✦ STARSEEK
Company5 min read2026-03-22

Building Intelligent Consumer Experiences

Consumer software has a discovery problem. Not a data problem — there is more product data available today than any single person could process in a lifetime. The problem is that the interfaces designed to surface that data were built for a different era, and most of them haven't caught up.

Search boxes return keywords. Filters narrow by attributes. Recommendation engines push what's popular or what generates margin. None of this is what a thoughtful friend with domain expertise would do. A thoughtful friend would ask what you already own. They'd understand the difference between "I need a winter coat" from someone who walks to work in Chicago and someone who hikes in New Mexico. They'd know which brands run small, which are overrated, and which ones quietly make the best product in a category without much fanfare.

That gap — between the interfaces that exist and the experience that's actually possible — is what Starseek is building toward.

Discovery should be conversational

The best product recommendation you've ever received probably came from a conversation. Someone asked the right questions. They listened. They synthesized what they heard and came back with a suggestion that was specific, reasoned, and useful.

Most digital discovery experiences don't work this way. They're designed for retrieval, not reasoning. You provide inputs; they return outputs. The system doesn't ask follow-up questions. It doesn't weigh trade-offs. It doesn't say "those two things you want are actually in tension — here's how to think about that."

We believe conversational AI, when properly grounded in structured product data, can close this gap. The key phrase is grounded in structured data. A language model that's reasoning about products purely from training knowledge will hallucinate specifications, confuse model years, and invent features that don't exist. The conversational layer has to be anchored to accurate, real-time product information — which means the search and retrieval infrastructure underneath it matters as much as the interface on top.

Getting this right requires serious engineering across both dimensions: the quality of the retrieval system and the quality of the reasoning layer. We're investing in both.

Comparison is broken

Comparison shopping is one of the most common behaviors in consumer decision-making and one of the worst-supported by current tools. The typical experience involves opening ten browser tabs, reading ten different product pages with ten different information architectures, and trying to hold all of it in your head while you decide.

There are comparison tools, but most are narrow in scope, outdated in their data, or optimized for affiliate revenue rather than user clarity. They tell you that Product A has a higher star rating than Product B without explaining what the reviewers who left those ratings were actually evaluating.

We think comparison should work across brands and across stores, normalized to the attributes that actually matter for a given category, enriched with structured review signals, and presented in a way that maps to how humans actually make decisions. That's harder to build than a side-by-side spec table. It requires understanding which attributes are meaningful in which contexts, how to weight reviewer credibility, and how to surface the right level of detail without overwhelming the user.

The goal isn't a better spreadsheet. It's a system that helps you think.

Personalization that earns trust

Personalization has a reputation problem. For many users, it means ads that follow them around the internet. It means recommendations that feel invasive or opaque. It means the platform knowing things about you that you didn't consciously share.

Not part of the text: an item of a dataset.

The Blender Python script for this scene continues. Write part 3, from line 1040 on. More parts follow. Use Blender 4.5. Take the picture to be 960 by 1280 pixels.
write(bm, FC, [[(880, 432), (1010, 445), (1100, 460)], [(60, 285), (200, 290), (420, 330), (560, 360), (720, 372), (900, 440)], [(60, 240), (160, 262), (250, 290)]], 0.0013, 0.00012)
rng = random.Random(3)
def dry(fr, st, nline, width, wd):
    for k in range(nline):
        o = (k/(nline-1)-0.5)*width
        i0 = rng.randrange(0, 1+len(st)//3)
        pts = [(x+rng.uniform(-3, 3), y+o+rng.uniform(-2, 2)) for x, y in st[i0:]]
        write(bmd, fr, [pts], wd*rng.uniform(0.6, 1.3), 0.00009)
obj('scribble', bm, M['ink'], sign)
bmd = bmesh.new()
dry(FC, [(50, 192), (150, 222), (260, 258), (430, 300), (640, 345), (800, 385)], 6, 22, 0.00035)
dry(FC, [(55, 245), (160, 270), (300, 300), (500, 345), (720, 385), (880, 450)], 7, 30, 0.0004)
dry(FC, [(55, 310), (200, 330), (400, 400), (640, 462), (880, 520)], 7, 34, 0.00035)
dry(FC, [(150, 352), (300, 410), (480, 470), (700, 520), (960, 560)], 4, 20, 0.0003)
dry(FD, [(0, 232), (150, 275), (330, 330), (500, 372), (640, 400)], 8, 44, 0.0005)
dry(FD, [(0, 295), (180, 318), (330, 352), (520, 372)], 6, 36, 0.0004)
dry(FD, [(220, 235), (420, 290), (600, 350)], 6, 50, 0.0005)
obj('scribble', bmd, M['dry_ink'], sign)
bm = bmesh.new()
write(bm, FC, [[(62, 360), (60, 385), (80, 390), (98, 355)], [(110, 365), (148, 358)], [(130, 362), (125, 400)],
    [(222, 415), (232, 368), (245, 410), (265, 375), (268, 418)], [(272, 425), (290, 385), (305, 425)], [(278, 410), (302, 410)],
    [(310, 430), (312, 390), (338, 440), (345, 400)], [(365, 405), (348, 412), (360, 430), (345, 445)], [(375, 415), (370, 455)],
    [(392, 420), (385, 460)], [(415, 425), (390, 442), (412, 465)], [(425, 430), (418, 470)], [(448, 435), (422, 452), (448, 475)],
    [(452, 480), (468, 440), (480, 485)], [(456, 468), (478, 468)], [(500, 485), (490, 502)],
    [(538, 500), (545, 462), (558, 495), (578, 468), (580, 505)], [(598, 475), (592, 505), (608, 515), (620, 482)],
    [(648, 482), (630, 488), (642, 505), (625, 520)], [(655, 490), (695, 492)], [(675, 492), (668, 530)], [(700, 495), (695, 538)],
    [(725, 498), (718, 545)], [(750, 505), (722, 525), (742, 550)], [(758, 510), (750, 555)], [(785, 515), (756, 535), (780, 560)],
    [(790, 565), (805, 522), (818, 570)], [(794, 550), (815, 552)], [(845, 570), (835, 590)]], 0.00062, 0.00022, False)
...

We think personalization can work differently. The kind we're building is transparent and functional: the system gets better at helping you because it understands your preferences, price range, past decisions, and context — not because it's constructing a behavioral profile to maximize engagement.

The distinction matters. Engagement-optimized personalization is designed to keep you in the app. Decision-optimized personalization is designed to get you to the right answer faster, even if that means the interaction is short. We're building for the second kind, because we think it's what users actually want, and because it's what builds a product people trust enough to use for consequential purchases.

Personalization also has to work at cold start — before the system has learned much about you. That requires good defaults, clear preference-setting mechanisms, and a model that makes reasonable inferences from minimal signals without overreaching.

The interface layer matters

It's easy to underweight design in a product that's fundamentally technical. But the interface is where users decide whether to trust the system, whether to engage with its output, and whether to come back.

Conversational interfaces introduce specific design challenges. How do you show sources? How do you let users correct the system when it misunderstands them? How do you handle ambiguity without making the interaction feel like an interrogation? How do you present structured product information — prices, specs, availability — inside a conversational flow without breaking the experience?

These are not solved problems. They require careful iteration and genuine design thinking, not just UI polish. We're approaching them as first-class product problems, not afterthoughts to the AI infrastructure.

Why this, why now

The technical conditions for building this kind of product have only recently come together. Retrieval systems are fast enough and accurate enough to support real-time, multi-source product search. Language models are capable enough to reason about trade-offs and conduct coherent multi-turn conversations. The tooling for building and evaluating AI systems has matured enough to support serious product iteration.

We're not building features on top of existing commerce infrastructure. We're rethinking what the interface between people and products should look like when you start from user intent rather than category pages.

That's a large surface area, and we're approaching it methodically — with strong technical foundations, a design sensibility that respects the user's time and intelligence, and a view of personalization that's grounded in usefulness rather than retention metrics.

We're early. We're serious. And we're just getting started.